Cosby Still Doesn’t Get It

Earl Ofari Hutchinson

Bill Cosby admitted in a sworn deposition that he drugged and raped women. He watched as legions of women came forth and reported that he drugged, raped, and waged a legal vendetta against them when they dared open their mouths about his crimes. He was charged with sexual assault in one case. He was tried once on the charge and had a hung jury. There was enough evidence against him to try him again and this time he was convicted.

All of his legal motions to evade punishment have flopped. He will serve a sentence. Despite all that, the one man who still doesn’t get it that he royally screwed up his lasting legacy, professional reputation and the lives of countless other women, is Cosby.  

The reasons aren’t hard to find. Start with celebrity entitlement. Cosby hit big at a time when there were few black mega stars in the entertainment business. He quickly became one of the few. His stardom coincided with a point in time when the public suddenly became enthralled with the novelty of a celebrity black man appearing on their living room TV in a non-stereotypical role.

Cosby’s elevated celebrity platform seemingly gave him a pass from the tightly racially regimented conduct and behavior required and expected of black men. He didn’t have to know his place, because his place suddenly was not that of the average black man. The inevitable happened with super celebrities. Women flocked to him in droves. More than a few were giddy at the thought of being in the presence of a black celebrity and had their own dreams of striking it rich in the entertainment industry. Cosby had virtual license to do what he pleased and how he pleased with many of them. A few did say no to his advances and fought him off. Some actually did scream about his sexual rapaciousness and even tried to bring charges.

But in that era, who believed them? In any case, there was always the ready and willing enabler, be it an agent, an attorney, or industry honcho, who would facilitate a quiet settlement for the complainant to keep their mouth shut. They took the money and ran and kept quiet.  

Then there was the wealth and allure of power. He had both. That was more than enough to assure that any woman who crossed him up after his sexual assault would pay a dear price. The price being permanently banned in Boston from any shot at a promising career in the entertainment business.  

Above all, there towered the Cosby image. The minute he became America’s favorite and beloved TV Dad the deal was sealed. Cosby was now not just a privileged celebrity, but an enshrined icon. His pedestal grew loftier and more secure. Few in their wildest dreams could ever imagine their wholesome, loving family, TV dad sneaking around groping, drugging, and sexually assaulting women.
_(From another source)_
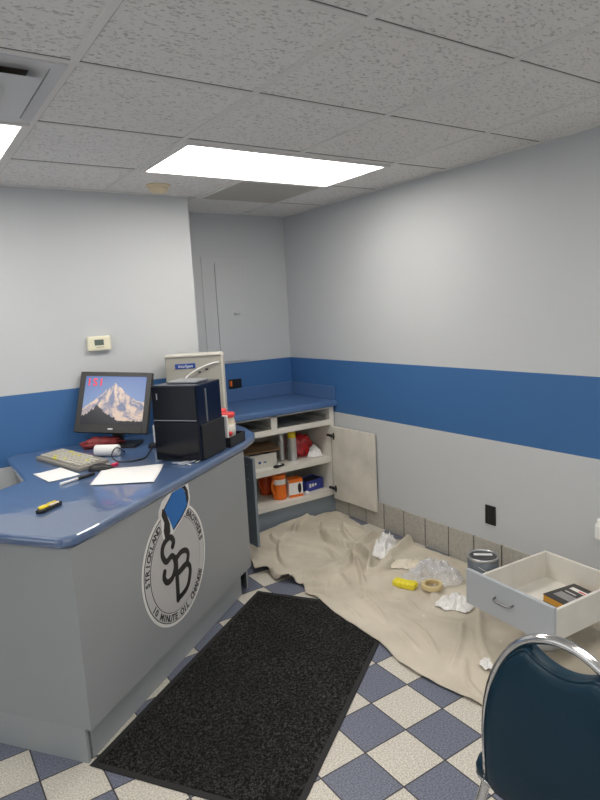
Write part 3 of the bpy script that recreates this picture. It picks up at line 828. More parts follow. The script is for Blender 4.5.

Cosby further sealed the image deal for himself when he went on a self-righteous, holier than thou rampage against blacks for allegedly being sloven, lazy, crime prone, and dysfunctional. He now became not only the nation’s darling TV dad, but the darling of conservatives. His blame blacks message fit neatly in with what they claimed for eons. That is that the cause of black poverty, is not racial discrimination, injustice, and systemic economic disparities, but blacks own slothfulness. The embrace by the right of Cosby further seemed to insulate him from any prying eyes into his sexual dalliances.

Cosby had one more ace card to play to keep a cover on his behavior. That was the race card. He could count on many blacks to rush to the barricades to defend any high-profile black man under attack. With them, it would always be another case of jealous, vindictive whites trying to bring down a wealthy, successful brother. When the damn finally broke around Cosby, and he was hauled into a court docket, sure enough, more than a few blacks jumped out of the woodwork to angrily assail the women who accused him of drugging and rape, and loudly declare that Cosby was the victim of their maliciousness.

Cosby for his part lashed out bullying, intimidating, and harassing his accusers with a blizzard of defamation lawsuits. This created even more doubt about their claims and his alleged victimhood. Even when the evidence was overwhelming that he did some, most or all of what dozens of women accused him of, he still continued to flail away at them as liars and schemers out to wreck him.  Given the endless layers of protection that enveloped Cosby for so many years, it is no wonder that it’s impossible for him to face up to his grotesque acts. Instead Cosby will continue to exhaust every legal avenue to undue the monstrous wrong he’ll continue to shout to the world that was done to him. There’ll still be enough Cosby boosters to cheer him on and convince him that he, not the women he victimized, is the real victim. His conviction and sentencing won’t change anything. He still doesn’t get it.

Earl Ofari Hutchinson is an author and political analyst. He is the author of Why Black Lives Do Matter (Middle Passage Press). He is a weekly co-host of the Al Sharpton Show on Radio One. He is the host of the weekly Hutchinson Report on KPFK 90.7 FM Los Angeles and the Pacifica Network.